─── Supplied material
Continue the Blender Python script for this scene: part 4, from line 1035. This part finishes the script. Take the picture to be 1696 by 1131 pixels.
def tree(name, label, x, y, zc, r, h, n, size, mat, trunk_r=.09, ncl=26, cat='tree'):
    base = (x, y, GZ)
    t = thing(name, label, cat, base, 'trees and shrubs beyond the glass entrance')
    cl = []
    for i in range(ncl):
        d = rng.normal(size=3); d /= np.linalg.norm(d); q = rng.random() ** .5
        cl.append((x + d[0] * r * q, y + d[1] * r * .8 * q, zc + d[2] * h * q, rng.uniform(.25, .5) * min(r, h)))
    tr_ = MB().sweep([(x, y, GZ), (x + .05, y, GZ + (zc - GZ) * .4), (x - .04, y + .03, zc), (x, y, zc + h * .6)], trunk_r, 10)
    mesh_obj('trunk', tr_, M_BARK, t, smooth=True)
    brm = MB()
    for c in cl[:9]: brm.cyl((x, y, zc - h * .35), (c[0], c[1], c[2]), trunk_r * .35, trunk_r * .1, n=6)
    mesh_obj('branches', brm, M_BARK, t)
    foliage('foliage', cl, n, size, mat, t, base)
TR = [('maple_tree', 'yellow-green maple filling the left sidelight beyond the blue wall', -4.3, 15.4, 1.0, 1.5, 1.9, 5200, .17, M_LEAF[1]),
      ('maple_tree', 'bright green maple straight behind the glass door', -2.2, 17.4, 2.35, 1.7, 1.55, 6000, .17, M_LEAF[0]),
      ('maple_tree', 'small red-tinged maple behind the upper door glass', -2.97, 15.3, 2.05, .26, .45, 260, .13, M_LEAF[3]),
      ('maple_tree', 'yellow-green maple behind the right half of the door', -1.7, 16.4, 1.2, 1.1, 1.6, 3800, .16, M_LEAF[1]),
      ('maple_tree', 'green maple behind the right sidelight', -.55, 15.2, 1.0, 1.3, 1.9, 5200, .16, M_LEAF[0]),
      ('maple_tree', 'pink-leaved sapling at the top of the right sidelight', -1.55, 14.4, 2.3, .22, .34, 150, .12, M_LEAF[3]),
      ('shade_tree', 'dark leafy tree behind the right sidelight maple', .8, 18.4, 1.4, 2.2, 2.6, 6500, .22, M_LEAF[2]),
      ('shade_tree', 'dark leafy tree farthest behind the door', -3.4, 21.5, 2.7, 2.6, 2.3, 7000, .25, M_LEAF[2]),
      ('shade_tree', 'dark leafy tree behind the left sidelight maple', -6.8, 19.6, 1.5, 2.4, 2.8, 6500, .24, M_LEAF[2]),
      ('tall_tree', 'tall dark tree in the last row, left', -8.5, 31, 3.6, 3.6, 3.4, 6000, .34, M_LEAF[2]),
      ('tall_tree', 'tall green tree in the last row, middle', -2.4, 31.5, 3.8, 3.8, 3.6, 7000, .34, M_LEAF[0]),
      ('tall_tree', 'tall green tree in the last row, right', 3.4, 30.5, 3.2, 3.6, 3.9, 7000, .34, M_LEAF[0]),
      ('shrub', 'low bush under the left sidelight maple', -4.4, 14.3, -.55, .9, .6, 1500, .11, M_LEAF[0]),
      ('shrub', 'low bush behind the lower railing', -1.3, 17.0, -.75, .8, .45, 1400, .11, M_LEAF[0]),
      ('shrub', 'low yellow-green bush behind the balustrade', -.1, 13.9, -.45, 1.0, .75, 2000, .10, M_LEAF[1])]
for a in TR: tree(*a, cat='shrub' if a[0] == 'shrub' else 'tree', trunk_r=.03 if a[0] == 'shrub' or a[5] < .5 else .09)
──────
• **Task details**
From the first line to the last, please quote the material above exactly.

• **Problem solution**
Continue the Blender Python script for this scene: part 4, from line 1035. This part finishes the script. Take the picture to be 1696 by 1131 pixels.
def tree(name, label, x, y, zc, r, h, n, size, mat, trunk_r=.09, ncl=26, cat='tree'):
    base = (x, y, GZ)
    t = thing(name, label, cat, base, 'trees and shrubs beyond the glass entrance')
    cl = []
    for i in range(ncl):
        d = rng.normal(size=3); d /= np.linalg.norm(d); q = rng.random() ** .5
        cl.append((x + d[0] * r * q, y + d[1] * r * .8 * q, zc + d[2] * h * q, rng.uniform(.25, .5) * min(r, h)))
    tr_ = MB().sweep([(x, y, GZ), (x + .05, y, GZ + (zc - GZ) * .4), (x - .04, y + .03, zc), (x, y, zc + h * .6)], trunk_r, 10)
    mesh_obj('trunk', tr_, M_BARK, t, smooth=True)
    brm = MB()
    for c in cl[:9]: brm.cyl((x, y, zc - h * .35), (c[0], c[1], c[2]), trunk_r * .35, trunk_r * .1, n=6)
    mesh_obj('branches', brm, M_BARK, t)
    foliage('foliage', cl, n, size, mat, t, base)
TR = [('maple_tree', 'yellow-green maple filling the left sidelight beyond the blue wall', -4.3, 15.4, 1.0, 1.5, 1.9, 5200, .17, M_LEAF[1]),
      ('maple_tree', 'bright green maple straight behind the glass door', -2.2, 17.4, 2.35, 1.7, 1.55, 6000, .17, M_LEAF[0]),
      ('maple_tree', 'small red-tinged maple behind the upper door glass', -2.97, 15.3, 2.05, .26, .45, 260, .13, M_LEAF[3]),
      ('maple_tree', 'yellow-green maple behind the right half of the door', -1.7, 16.4, 1.2, 1.1, 1.6, 3800, .16, M_LEAF[1]),
      ('maple_tree', 'green maple behind the right sidelight', -.55, 15.2, 1.0, 1.3, 1.9, 5200, .16, M_LEAF[0]),
      ('maple_tree', 'pink-leaved sapling at the top of the right sidelight', -1.55, 14.4, 2.3, .22, .34, 150, .12, M_LEAF[3]),
      ('shade_tree', 'dark leafy tree behind the right sidelight maple', .8, 18.4, 1.4, 2.2, 2.6, 6500, .22, M_LEAF[2]),
      ('shade_tree', 'dark leafy tree farthest behind the door', -3.4, 21.5, 2.7, 2.6, 2.3, 7000, .25, M_LEAF[2]),
      ('shade_tree', 'dark leafy tree behind the left sidelight maple', -6.8, 19.6, 1.5, 2.4, 2.8, 6500, .24, M_LEAF[2]),
      ('tall_tree', 'tall dark tree in the last row, left', -8.5, 31, 3.6, 3.6, 3.4, 6000, .34, M_LEAF[2]),
      ('tall_tree', 'tall green tree in the last row, middle', -2.4, 31.5, 3.8, 3.8, 3.6, 7000, .34, M_LEAF[0]),
      ('tall_tree', 'tall green tree in the last row, right', 3.4, 30.5, 3.2, 3.6, 3.9, 7000, .34, M_LEAF[0]),
      ('shrub', 'low bush under the left sidelight maple', -4.4, 14.3, -.55, .9, .6, 1500, .11, M_LEAF[0]),
      ('shrub', 'low bush behind the lower railing', -1.3, 17.0, -.75, .8, .45, 1400, .11, M_LEAF[0]),
      ('shrub', 'low yellow-green bush behind the balustrade', -.1, 13.9, -.45, 1.0, .75, 2000, .10, M_LEAF[1])]
for a in TR: tree(*a, cat='shrub' if a[0] == 'shrub' else 'tree', trunk_r=.03 if a[0] == 'shrub' or a[5] < .5 else .09)